O mais interessante é que todo esse aprendizado, que está no nível mental, é motivado pela emoção, pelo desejo de “seguir o que seu coração manda”. Porém, vale lembrar que desde a Antiguidade se considera que a mente e a memória se localizam no coração. Até hoje usamos a expressão “lembrar de cor” (cor = coração), como se as lembranças estivessem no imo peito. E não deve ser à toa que uma das cartas mais chamativas do naipe da razão tenha um grande coração vermelho atravessado por três espadas. Também não é à toa que a toada de Miguel foi responsável por tocar as cordas do coração de Coco e fazê-la recordar seu querido pai.
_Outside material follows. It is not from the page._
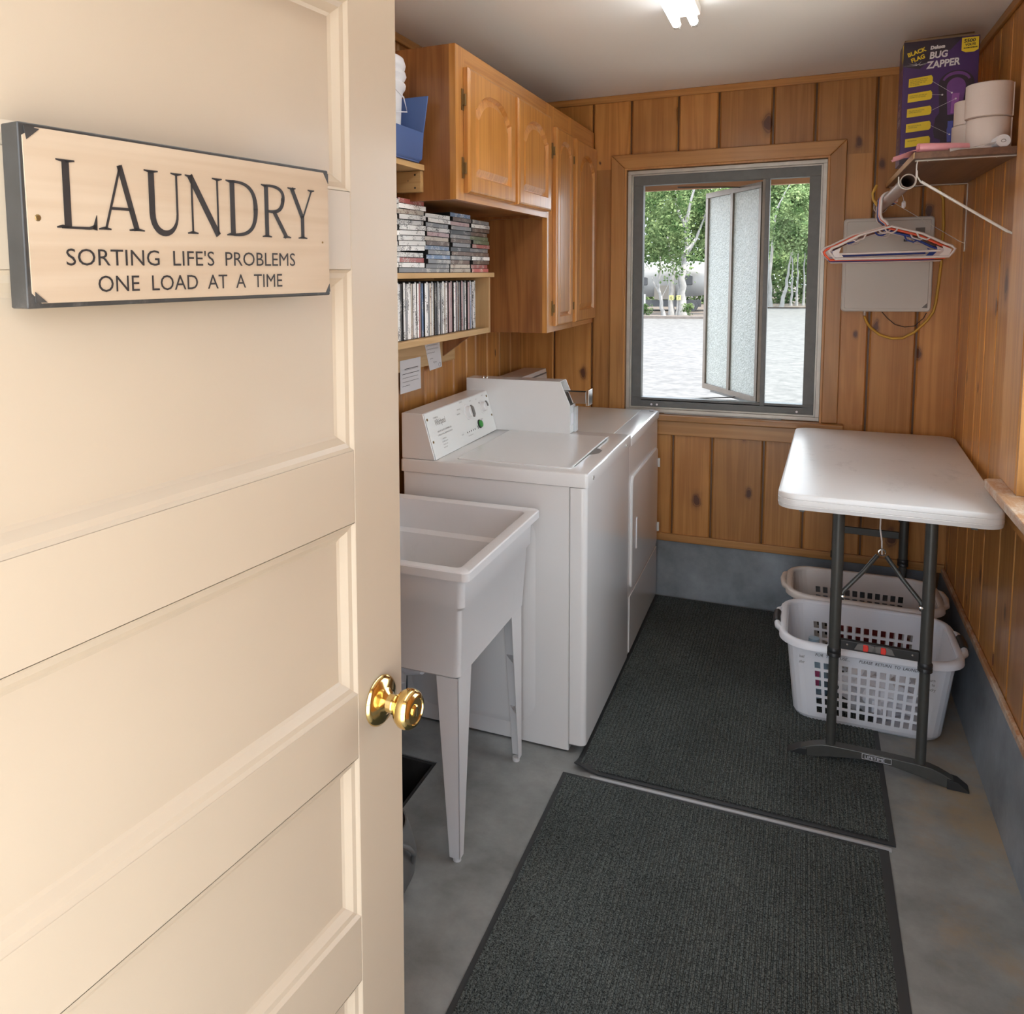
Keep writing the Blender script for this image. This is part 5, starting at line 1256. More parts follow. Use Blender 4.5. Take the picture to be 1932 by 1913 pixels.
def hanger(label, y, mat, W_=.382, dx=0, dz=0, extras=True, tilt=0):
    """tubular hanger hanging from the rod, lying in the x-z plane"""
    X0 = .2635 - (y - 3.5) * .0125; zt = 1.8005 - (y - 3.5) * .02
    h = thing('clothes_hanger', label, 'hanger', (X0, y, zt), 0, 'hangers on the rod'); h.rotation_euler = (0, tilt, 0); 
    ORG[h.name] = (0, 0, 0)
    r = .0047
    zn = -.120 + dz       # neck
    hook = []
    for k in range(11):
        a = math.radians(-10 + 185 * k / 10); hook.append((.003 + .0245 * math.cos(a), 0, -.0225 + .0245 * math.sin(a)))
    hook = hook[::1]
    pts = [(.026, 0, -.034)] + hook + [(-.0225, 0, -.050), (-.0225, 0, -.078), (-.018, 0, -.092), (-.002, 0, -.106), (.004, 0, zn + .004)]
    MB().tube(pts, r, 8).obj('hook', mat, h, local=True, smooth=60)
    w2 = W_ / 2; zb = zn - .114; zs_ = zn - .066
    o_ = .004 + dx
    body = [(0 + o_, 0, zn), (w2 * .5 + o_, 0, zn - .030), (w2 - .030 + o_, 0, zs_ - .002), (w2 - .010 + o_, 0, zs_ - .010), (w2 + o_, 0, zs_ - .021), (w2 - .005 + o_, 0, zs_ - .030), (w2 - .018 + o_, 0, zb), (0 + o_, 0, zb - .002), (-w2 + .022 + o_, 0, zb - .002), (-w2 + .004 + o_, 0, zs_ - .030), (-w2 + o_, 0, zs_ - .020), (-w2 + .010 + o_, 0, zs_ - .009), (-w2 + .030 + o_, 0, zs_ - .001), (-w2 * .5 + o_, 0, zn - .030)]
    MB().tube(body, r, 8, True).obj('shoulder_frame', mat, h, local=True, smooth=60)
    if extras:
        MB().tube([(-w2 + .035 + o_, 0, zb + .016), (w2 - .045 + o_, 0, zb + .022)], r * .9, 8).obj('trouser_bar', mat, h, local=True, smooth=60)
        MB().tube([(o_ + .020 * math.cos(a), 0, zn - .004 + .020 * math.sin(a)) for a in [math.radians(-8 - 164 * k / 8) for k in range(9)]], .003, 6).obj('belt_loop', mat, h, local=True)
        for s_ in (-1, 1):
            MB().tube([(s_ * w2 * .40 + o_, 0, zn - .026), (s_ * w2 * .44 + o_, 0, zn - .043), (s_ * w2 * .56 + o_, 0, zn - .052), (s_ * w2 * .64 + o_, 0, zn - .042)], .003, 6).obj('strap_notch', mat, h, local=True)
            MB().prism([(s_ * (w2 - .050) + o_, zb + .004), (s_ * (w2 - .018) + o_, zb + .004), (s_ * (w2 - .010) + o_, zs_ - .022), (s_ * (w2 - .040) + o_, zs_ - .008), (s_ * (w2 - .034) + o_, zb + .022)], 'y', -.0015, .0015).obj('corner_web', mat, h, local=True)
    return h


hanger('white plastic hanger at the front of the row', 3.455, pinkwhite, .404, .010, 0)
hanger('orange-red plastic hanger second in the row', 3.478, orange_h, .410, -.004, -.003, extras=False)
hanger('white plastic hanger just behind the orange-red one', 3.502, pinkwhite, .416, -.008, .002)
hanger('royal blue plastic hanger between two white ones', 3.540, blue_h, .385, -.016, -.004)
hanger('dark brown plastic hanger near the back of the row', 3.572, brown_h, .404, .006, -.004, extras=False)
hanger('white plastic hanger at the back of the row', 3.604, pinkwhite, .408, .002, -.008)
# small white toggle on the rod bracket
cp_ = MB().lathe([(.004, 0), (.007, .006), (.007, .018), (.004, .024)], (.300, 3.30, 1.735), (0, 0, 1), 10).obj('pull_toggle', plast_w, None, org=(.3, 3.30, 1.735))
tag(cp_, 'small white pull toggle hanging below the brown rod', 'toggle')
MB().tube([(.300, 3.30, 1.758), (.296, 3.30, 1.775), (.289, 3.30, 1.790)], .001, 5).obj('string', plast_w, cp_)

# ================================================================== GREY UTILITY PANEL WITH CABLES
up = thing('electrical_panel', 'light grey wall box behind the hangers on the back wall', 'electrical panel', (.296, YP, 1.35))
def UP(y, i, r=.014): return [(x, y, z) for x, z in rrect(.136 + i, .4615 - i, 1.352 + i, 1.7345 - i, r, 5)]
MB().loft([UP(YP - .0005, .004), UP(YP - .026, .004), UP(YP - .027, 0), UP(YP - .033, 0), UP(YP - .037, .004)]).obj('panel_box', panel_grey, up, smooth=35)
MB().loft([UP(YP - .0372, .012, .006), UP(YP - .0392, .014, .006)]).obj('panel_cover', panel_grey, up, smooth=35)
for q in ([(.155, 1.718), (.180, 1.718), (.155, 1.694)], [(.445, 1.718), (.418, 1.718), (.445, 1.690)], [(.447, 1.368), (.428, 1.368), (.447, 1.388)]):
    MB().prism(q, 'y', YP - .0402, YP - .0392).obj('corner_web', greyp if q[0][1] < 1.5 else panel_grey, up)
MB().box(.395, .428, YP - .0405, YP - .0392, 1.668, 1.690).obj('rating_label', greyp, up)
MB().box(.355, .385, YP - .048, YP - .0392, 1.636, 1.640).box(.355, .358, YP - .048, YP - .0392, 1.636, 1.646).obj('latch', blackp, up)
MB().cyl((.226, YP - .02, 1.335), (.226, YP - .02, 1.353), .006, 10).obj('cable_gland', steel, up)
cbl = MB().tube([(.226, YP - .02, 1.3325), (.234, YP - .018, 1.31), (.25, YP - .016, 1.285), (.285, YP - .014, 1.255), (.33, YP - .013, 1.240), (.37, YP - .013, 1.243), (.41, YP - .014, 1.268), (.452, YP - .014, 1.315), (.473, YP - .014, 1.352), (.480, YP - .014, 1.39), (.486, YP - .014, 1.46), (.492, YP - .014, 1.55), (.494, YP - .014, 1.70), (.488, YP - .014, 1.80), (.47, YP - .014, 1.845)], .0052, 8).obj('cable', yellow_cord, None, org=(.33, YP - .01, 1.24), smooth=60)
tag(cbl, 'yellow cable looping below the light grey wall box', 'cable')
cb2 = MB().tube([(.290, YP - .012, 1.3495), (.31, YP - .01, 1.325), (.34, YP - .009, 1.298), (.375, YP - .009, 1.288), (.41, YP - .009, 1.293), (.44, YP - .009, 1.325), (.450, YP - .009, 1.347)], .0016, 6).obj('cable', blackp, None, org=(.375, YP - .009, 1.288))
tag(cb2, 'thin dark wire looping inside the yellow cable loop', 'cable')
cb3 = MB().tube([(.235, 3.60, 1.845), (.222, 3.60, 1.815), (.225, 3.60, 1.79), (.238, 3.60, 1.77), (.25, 3.61, 1.75)], .005, 8).obj('cable', yellow_cord, None, org=(.235, 3.6, 1.8), smooth=60)
tag(cb3, 'short curl of yellow cable at the far end of the brown rod', 'cable')

# ================================================================== ITEMS ON THE RIGHT SHELF
SZT = SHZ + .0201
bz = thing('cardboard_box', 'purple and black bug zapper carton standing on the brown shelf', 'box', (.38, 3.27, SZT))
bx0, bx1, by0, by1, bz1 = .272, .4835, 3.20, 3.335, 2.268
MB().box(bx0, bx1, by0, by1, SZT, bz1 - .001).obj('carton_body', box_purple, bz, bev=.0015, seg=1)
MB().add([(bx0, by0, bz1 - .001), (bx1, by0, bz1 - .001), (bx1 - .01, by0 + .02, bz1 + .010), (bx0 + .01, by0 + .02, bz1 + .010)], [(0, 1, 2, 3)]).add([(bx0 + .005, by0 + .04, bz1 + .014), (bx1 - .01, by0 + .04, bz1 + .020), (bx1, by1, bz1 + .002), (bx0, by1, bz1 + .0)], [(0, 1, 2, 3)]).obj('open_flap', cardboard, bz)
F = by0 - .0006
def prn(n_, mt, poly, y=F, par=bz, **k): return MB().prism(poly, 'y', y - .0004, y).obj(n_, mt, par, **k)
bh = bz1 - SZT
P2 = lambda u, v: (bx0 + u * (bx1 - bx0), SZT + v * bh)
prn('black_header', box_dark, [P2(.0, .80), P2(.22, .77), P2(.42, .86), P2(.62, .90), P2(.78, .995), P2(.0, .995)])
prn('black_footer', box_dark, [P2(.0, .0), P2(1, .0), P2(1, .10), P2(.0, .055)])
prn('lilac_band', lilac_p, [P2(.0, .09), P2(.40, .10), P2(.50, .05), P2(.0, .045)], F - .0005)
prn('volt_badge', yellow_p, [P2(.765, .985), P2(.985, .985), P2(.985, .885), P2(.93, .868), P2(.82, .868), P2(.765, .885)], F - .0005)
fl_ = [P2(.5, .87)]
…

Miguel maneja o violão com maestria e toda a narrativa de Viva serve para que ele seja capaz de recuperar a mente de sua querida bisavó e trazer a razão para a família Rivera.

#estacaoblogagem

2 comments

  • Tendo visto COCO mais de uma vez, posso garantir que lendo esse texto passo a enxergar a trama por ângulos inusitados, mesmo sem entender de TAROT. Reza a lenda ou talvez alguma regra NÃO ESCRITA, que cinéfilos ou espectadores comuns, ao reverem qualquer filme, SEMPRE descobrem pontos, cenas, diálogos não percebidos na primeira audição. Se for um filme que foi apreciado, como é o caso desse, a admiração pela obra cresce.

    • É isso mesmo, amigo Eduardo. O Thiago sempre nos provoca a uma nova investida em qualquer obra literária ou cinematográfica, que tenhamos visto, nos apresentando, involuntariamente, um visão nova, diferente ou mesmo semelhante aquilo que tenhamos visto e de onde podemos absorver mais e mais…. Acabei de ver que esse tecelão ganhou mais fã.